What makes the new-and-improved Kate Kane an equal to Batman — not as another Batgirl but as a Batwoman? “For lack of a better phrase she’s looking for a way to serve and has been denied it elsewhere,” says Rucka. “One of the things that becomes clear in the run, one of the differentiators that JH Williams III [who’s the artist on the book] and I really want with Kate, is that she couldn’t be Batman with breasts, she had to be a different take on the character.

“Batman is a demon, he’s a gargoyle. And I wanted Kate to be more seductive and consequently I would think more likely to take people by surprise. Batman’s agenda is a fear agenda, where his main tool is ‘Boo!’ They turn around and there’s a guy and he looks like a giant fucking bat.

“Their reaction to Kate is, yes, surprise and alarm, fear. But the way I see it is she’s more like a succubus when she wants information.
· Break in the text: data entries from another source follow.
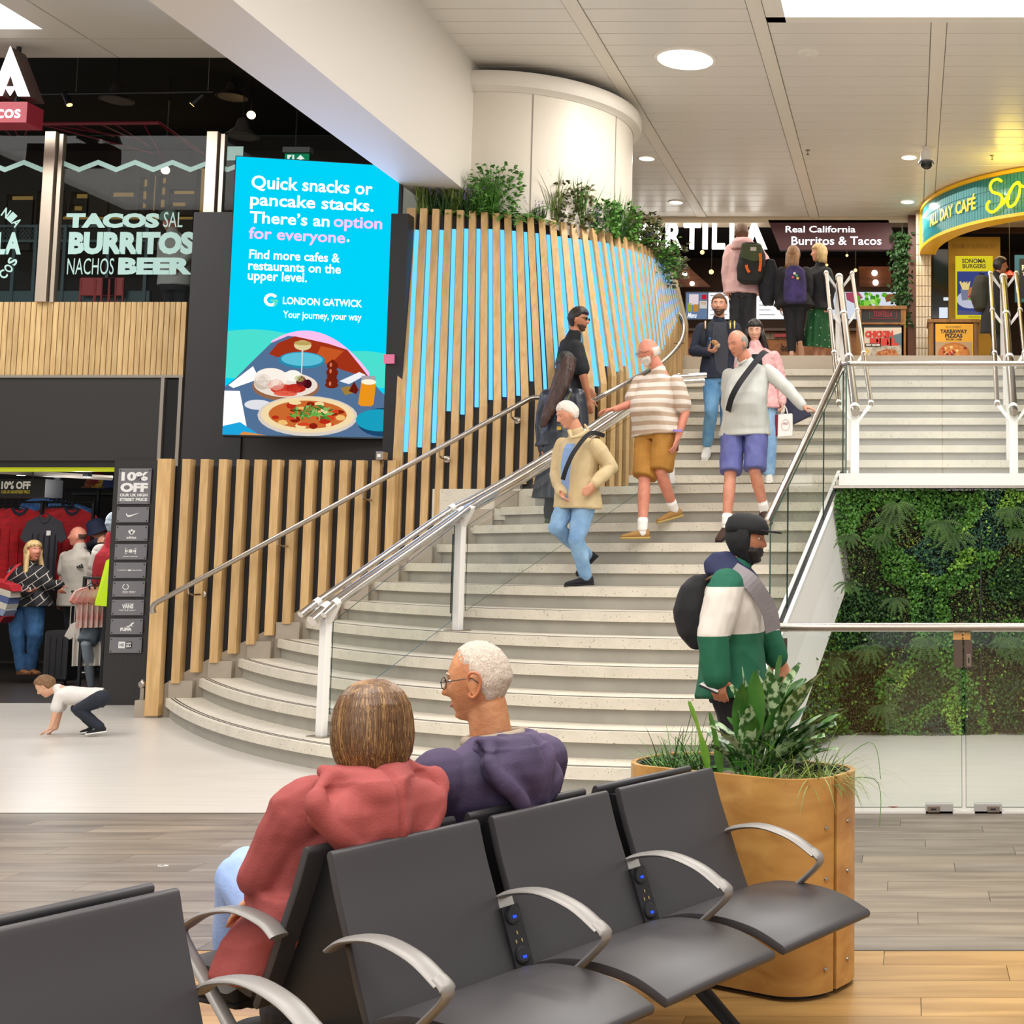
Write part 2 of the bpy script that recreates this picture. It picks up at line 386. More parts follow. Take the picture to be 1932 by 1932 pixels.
for i in range(4):
 for j in range(3):
  if i == 2 and j < 2: continue
  struct(MB().bbox((xs[i] + .006, ys[j] + .006, CEIL), (xs[i + 1] - .006, ys[j + 1] - .006, CEIL + .02)).build('ceiling_panel', M_PL, cl2))
struct(MB().bbox((pl.x, 8, CEIL), (pl.x + .29, pl.y + .24, CEIL + .02)).build('ceiling_panel', M_PL, cl2))
struct(MB().bbox((pl.x - 3.2, pl.y, CEIL), (pl.x, pl.y + .24, CEIL + .02)).build('ceiling_panel', M_PL, cl2))
struct(MB().bbox((-16, 3, CEIL), (-5.1, 8, CEIL + .02)).build('ceiling_panel', M_PL, cl2))
M_BEAM = mat('white_plaster', '#e4dfd8', .55)
struct(MB().bbox((-5.1, 2, 5.2), (-4.53, 14.6, CEIL + .05)).build('ceiling_beam', M_BEAM), 'deep white boxed ceiling beam running away into the hall')
struct(MB().bbox((-5.08, 14.6, 4.6), (-4.0, 14.8, CEIL)).build('wall_back', M_BEAM), 'plaster wall behind the planting')
CC = Vector((-4.4, 14.85, 0)); CR = 1.25
m = MB(); m.lathe([(CR, 4.3), (CR, 6.35)], CC, 72, cap=False); co = struct(m.build('column_drum', mat('drum_plaster', '#e2dbd0', .45), None, smooth=True), 'white round drum column rising behind the planting')
m = MB(); m.lathe([(CR + .005, 6.3), (CR + .03, 6.32), (CR + .085, 6.34), (CR + .1, 6.38), (CR + .1, 6.46), (CR + .08, 6.5), (CR - .05, 6.52), (CR - .05, 6.3)], CC, 72, cap=False); m.build('column_rim', M_BEAM, co, smooth=True)
for a in (-68, -20):
 x, y = CC.x + (CR + .001) * math.cos(math.radians(a)), CC.y + (CR + .001) * math.sin(math.radians(a))
 MB().box((x, y, 5.3), (.008, .008, 2.1), Matrix.Rotation(math.radians(a), 3, 'Z')).build('panel_joint', mat('joint_grey', '#8d857a', .7), co)  # grey strip marking the panel seam
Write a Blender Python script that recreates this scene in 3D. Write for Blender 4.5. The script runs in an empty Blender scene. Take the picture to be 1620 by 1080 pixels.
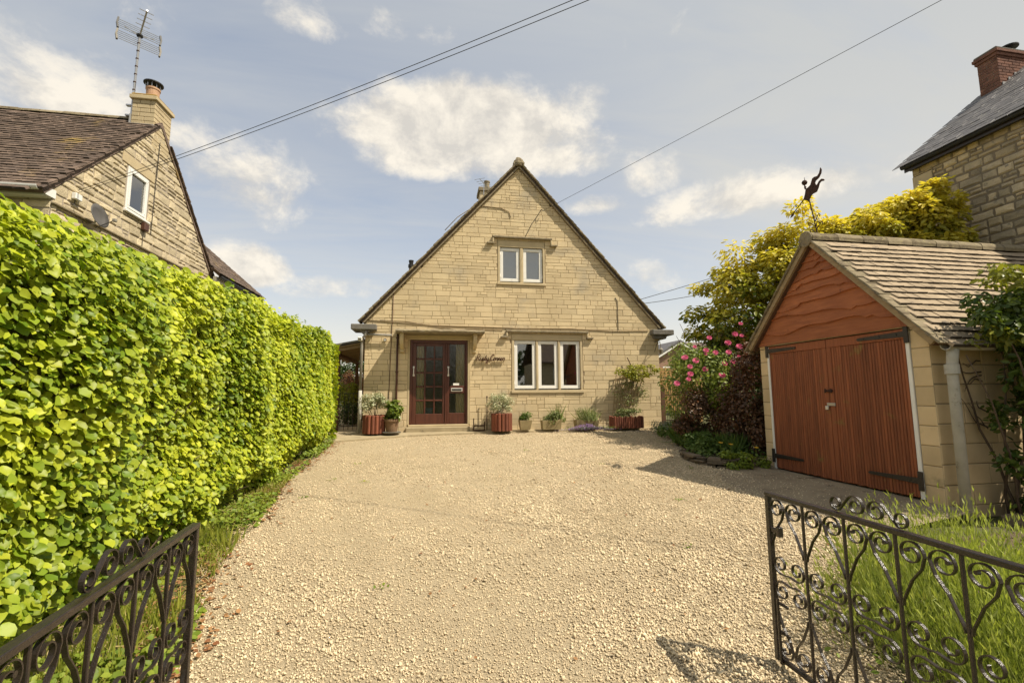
import bpy, math, random
import numpy as np
from mathutils import Vector, Matrix

R = math.radians
random.seed(7)
rng = np.random.default_rng(7)
SC = bpy.context.scene
COL = SC.collection

# ------------------------------------------------------------------ camera
CAM_Z = 1.5
YAW, PITCH, ROLL = R(9.9), R(6.5), R(0.34)
fw = Vector((math.sin(YAW) * math.cos(PITCH), math.cos(YAW) * math.cos(PITCH), math.sin(PITCH)))
rt0 = Vector((math.cos(YAW), -math.sin(YAW), 0.0))
up0 = rt0.cross(fw)
rt = rt0 * math.cos(ROLL) - up0 * math.sin(ROLL)
up = rt.cross(fw)
camd = bpy.data.cameras.new('camera')
cam = bpy.data.objects.new('camera', camd)
COL.objects.link(cam)
cam.matrix_world = Matrix(((rt.x, up.x, -fw.x, 0), (rt.y, up.y, -fw.y, 0), (rt.z, up.z, -fw.z, CAM_Z), (0, 0, 0, 1)))
camd.sensor_width = 36.0
camd.lens = 36.0 * 725 / 1620
camd.clip_start = 0.05
camd.clip_end = 2000
SC.camera = cam
EYE = np.array([0, 0, CAM_Z])
FW, RT, UP = np.array(fw), np.array(rt), np.array(up)

def pix(P):
    """pixel (of the 1620 wide photograph) and depth of world points: only used to choose which pieces show largest"""
    d = np.asarray(P, float) - EYE
    w = d @ FW
    w = np.where(np.abs(w) < 1e-6, 1e-6, w)
    return 810 + 725 * (d @ RT) / w, 540 - 725 * (d @ UP) / w, w

# ------------------------------------------------------------------ light
SUN = Vector((0.62, -0.36, 1.0)).normalized()            # towards the sun
SUN_EL = math.asin(SUN.z)
SUN_AZ = math.atan2(SUN.x, SUN.y)
sd = bpy.data.lights.new('sun', 'SUN')
sd.energy = 3.9
sd.angle = R(0.53)
sd.color = (1.0, 0.905, 0.74)
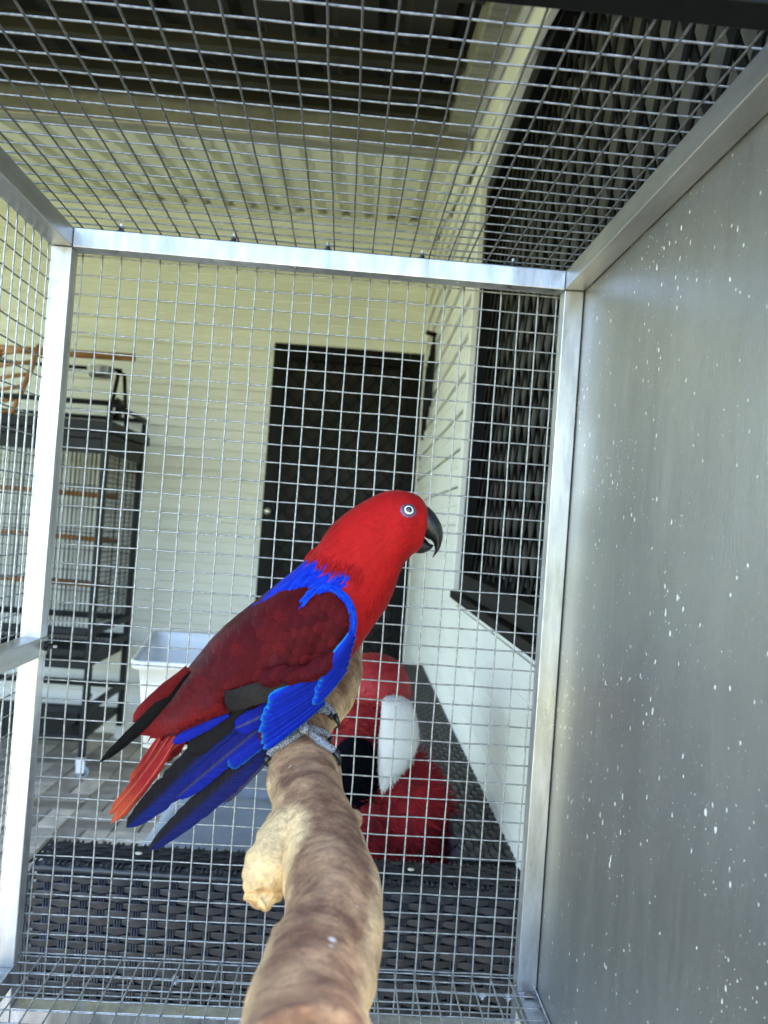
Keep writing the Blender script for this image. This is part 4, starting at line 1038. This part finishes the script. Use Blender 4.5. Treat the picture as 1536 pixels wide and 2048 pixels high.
# --- feet
def toe(path, r, name='toe', claws=None, fall=.72):
    P_ = []
    for (px, py) in path:
        h = BR.ray_cast(CAM, ray(px, py).normalized())
        if h[0] is not None:
            nrm = h[1] if h[1].dot(ray(px,py)) < 0 else -h[1]; P_.append(h[0] + nrm*r*.75); last = h[0]
        else: P_.append(None)
    dl = None
    for i in list(range(len(P_))) + list(range(len(P_)-1,-1,-1)):
        if P_[i] is not None: dl = (P_[i]-CAM).dot(FX)
        elif dl: P_[i] = atd(*path[i], dl+.001)
    for i in range(len(P_)):
        if P_[i] is None: P_[i] = atd(*path[i], fall)
    n = 14; Q = [catmull(P_, (len(P_)-1)*i/n) for i in range(n+1)]
    rr = [r*(1.10-.42*i/n + .20*abs(sin(i/n*pi*3))) for i in range(n+1)]; m = MB(); m.tube([Q[0]] + Q, [r*.5]+rr, 12); m.ell(Q[-1], (r*.85,)*3, 12, 8)
    o = part(name, m, M['foot'], foot, True)
    if claws:
        d0 = (Q[-1]-CAM).dot(FX); K = [Q[-1]] + [atd(*q, d0-.004+.001*i) for i, q in enumerate(claws)]
        cu = [catmull(K, (len(K)-1)*i/10) for i in range(11)]; part('claw', MB().tube(cu, [r*1.0*(1-i/10.8) for i in range(11)], 8), M['claw'], o, True)
    return o
def leg(px, py, d, tx, ty, td, r):
    a = atd(px, py, d); b_ = atd(tx, ty, td); m = MB(); m.tube([a, a.lerp(b_,.5)+Vector((0,0,.001)), b_], [r, r*.95, r*1.15], 14); m.ell(b_, (r*1.05,r*1.05,r*.95), 14, 8)
    return part('foot', m, M['foot'], bird, True)
foot = leg(596,1436,.715,609,1459,.688,.0040)
toe([(609,1460),(594,1474),(578,1486),(562,1496),(550,1504),(541,1516)], .0035, claws=[(534,1518),(532,1527),(538,1534)])
toe([(612,1462),(625,1476),(640,1490),(655,1500),(666,1508)], .0035, claws=[(676,1513),(679,1527),(667,1545)])
toe([(615,1460),(633,1466),(648,1470),(655,1479)], .0030, claws=[(662,1482),(660,1492)])
foot = leg(614,1408,.775,627,1421,.752,.0038)
toe([(626,1420),(640,1413),(654,1418),(664,1432)], .0033, claws=[(674,1440),(677,1451),(668,1459)])
toe([(632,1424),(645,1424),(656,1430)], .0029, claws=[(662,1434),(664,1441)])

# ------------------------------------------------------------------ small litter
for i, (px, py, lab) in enumerate(((278,1700,'pale seed lying on the rattan sofa top below the tail'),(822,1740,'pale seed lying on the rattan sofa top below the plush toy'))):
    p = hp(px, py, 1.395); p.z = SZ+.004
    single('seed', MB().ell(p, (.0055,.0035,.0022), 12, 8, .2), M['seed'], lab, 'seed', tuple(p), True)
def fluff(px, py, y, s_, lab):
    p = at(px, py, y); m = MB()
    for k_ in range(70):
        d = Vector((random.gauss(0,1), random.gauss(0,.5), random.gauss(0,1))).normalized()*s_*random.uniform(.5,1); t = Vector((d.z,d.x,-d.y)).normalized()*.0005; q = p+d*.5+Vector((0,0,-.001))
        m.add([p+t*2, p-t*2, q-t, q+t, p+d], [(0,1,2,3),(3,2,4)])
    single('fluff', m, M['fluff'], lab, 'fluff', tuple(p))
fluff(350,1960,-.03,.008,'white down fluff caught in the floor mesh left of the branch')
fluff(1016,1996,-.05,.007,'white down fluff caught in the floor mesh by the right post')
fluff(965,1992,-.07,.006,'small down tuft on the floor mesh left of the right post')
for i, (px, lab) in enumerate(((1053,'brown dropping at the foot of the right cage post'),)):
    p = Vector((XR0+.013, YF-.012, .6745)); single('dropping', MB().ell(p, (.009,.007,.003), 14, 8, .5), mat('dry_dropping', (.20,.15,.12), .9), lab, 'dropping', tuple(p))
She will coax it out of you, tease it out of you…. It doesn’t make her any less viable or frankly any less dangerous than Batman. In fact if you go back and look at the fight scenes that have been released, every time I have written her in a fight, I have tried to make her even more brutally efficient than Batman. Batman tends to punch people in jaws, Kate breaks elbows, she goes for joints, she takes you down really quick. When she throws that switch she doesn’t mess around.

“The big quote that came out of the New York [comics convention] was, ‘Yes, she’s a lesbian; she’s also a redhead,’” says Rucka, “and I kind of feel that way about it. I don’t mean to diminish the queer experience, especially in America, anymore than I’d want to deny the African-American experience. I don’t want to sugarcoat anything. So I guess the baseline for me is that you always want to be true to the characters, to the person — and people are different.”

Batwoman is the highest profile queer character in mainstream, genre fiction ever. As a lesbian, she’s possibly an easier sell to the still mainly straight, white, male comic readers. “If I have to PT Barnum you a bit to get you into the tent then it might be worth it. But then the flip side is if somebody is going to open up these pages hoping for some hot girl-on-girl action then they will be sorely disappointed.”


Batwoman’s run in DC’s flagship title Detective Comics begins Wed, Jun 10 with issue 854.